SCOTT: How did you feel during your opening show at Crossroads? Did you expect anything from the crowd?
JOHN: How did I feel? Not nervous. I've hosted 5 annual Christmas Shows and 3 Open Studio Tours at my home gallery. I just focus on being myself, meeting the visitors, and enjoying the moment.
The crowd? No clear expectation - thought maybe a good turnout because I shared the show with Megan Dorrah who has local roots. Expectations can get "tricky" and backfire. For me, just remaining open to the moment works far better.
SCOTT: What did you hope to accomplish during your opening?
JOHN: I wanted a chance to share my work with more people & get feedback/response to my work, like which pieces they were particularly drawn to. Would the cast glass pieces with rusted found objects (many found in the area) have local appeal? Also to be more visible.
It's only recently that I've moved from "always wanting to be an artist" to accepting that I am one. For me that means allowing my work to be shared.
The inspiration for the pieces I've created comes to me as a gift from the universe. Being willing to share them is important to completing the cycle. On a purely pragmatic level, being part of this show will have future value, hopefully leading to more opportunities.
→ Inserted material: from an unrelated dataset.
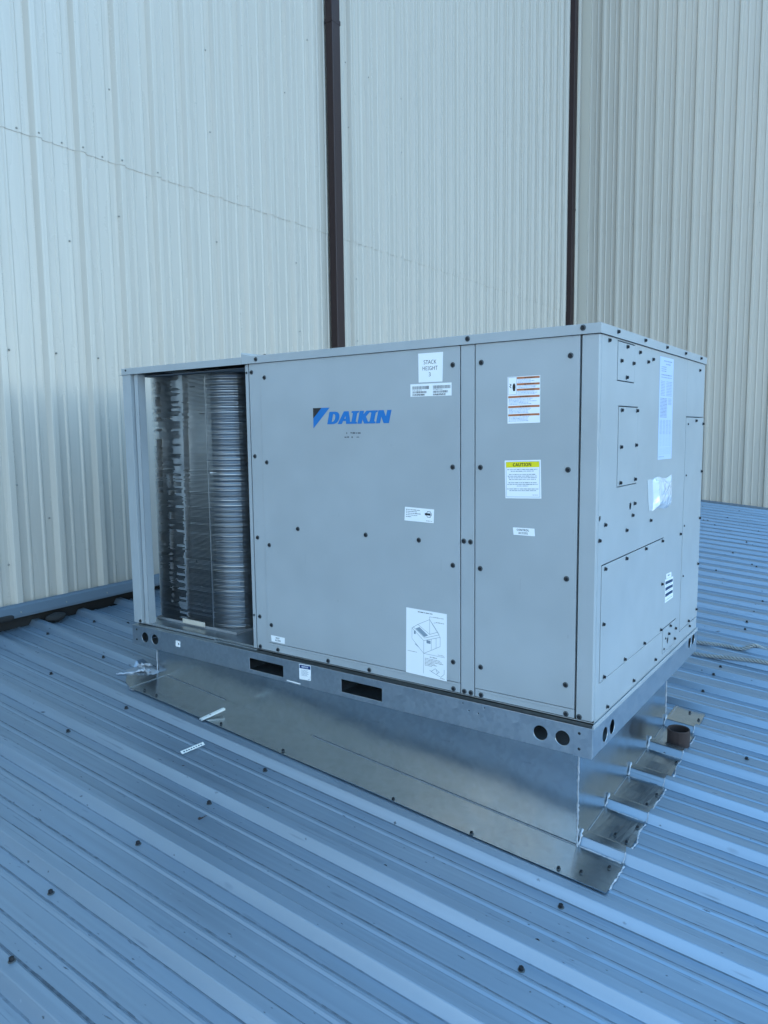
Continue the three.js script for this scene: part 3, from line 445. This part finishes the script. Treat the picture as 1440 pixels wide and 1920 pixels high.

SCOTT: Was this your first exhibition in Baker City? If so, was it enjoyable and did you have fun?
JOHN: Yes, this was my first exhibition in Baker City and it was fun. I enjoyed working with Crossroads staff members Cynthia Newman and Ginger Savage while setting up the show.
I enjoyed the "road trip" & another chance to spend some time in Baker City, stay at the Geiser Grand Hotel, experience the grandeur of the land around me, and meet wonderful people.
I enjoyed meeting and working with Megan Dorrah. I liked the interplay between her photos and my glass and the serendipitous ways they came together.
SCOTT: Why did you choose to have an exhibition at the Crossroads Art Center? Why were you selected as a featured artist?
JOHN: In 2009 I took a road trip through northeastern and central Oregon to look for galleries to show my work. I had several pieces of my work with me, which Ginger Savage, the gallery director, kindly took time to look at.
She encouraged me to submit photos of my work for the gallery committee to consider. I was pleasantly surprised when they invited me to have a show. I can't speak for their reasons, perhaps that my work is somewhat unique. The mix of blown and cast glass and the incorporation of found metal objects which might have local appeal.
SCOTT: Do you have any plans for future shows?
JOHN: Of course I am open to future show opportunities. I do plan to pursue finding more gallery representation beyond the Love Art Gallery in Portland, which currently has some of my pieces on display.
SCOTT: Do you have any new projects or coming events you would like to mention?
JOHN: Nothing specific at the moment. Looking into some leads in the Portland area for funding/support/exposure for "emerging artists". My body of work is a collection of various "series" which evolve/relate/inspire new directions. I look forward to what awaits on the horizon.
SCOTT: Would you recommend Baker City to other artists?
JOHN: Sure! Yes, I am definitely drawn to Baker City. I felt a genuine sense of openness and appreciation for all art forms, and glass art is currently experiencing broad and enthusiastic reception.
SCOTT: Do you have anything else you would like to say?
JOHN: I use to accept the myth that to be a successful artist, the artist must "choose" a readily recognizable style and stay with it. That's not me! I thrive on the process of exploration and discovery and revel in knowing there will always be more to experience. My show at Crossroads clearly exhibits that variety.
It was reassuring that on opening night, visitors seemed to respond to each piece or grouping on individual merit. As the vehicle for bringing the final piece of art into existence, I sense when something special has happened. Sharing my work and experiencing how others respond is especially gratifying.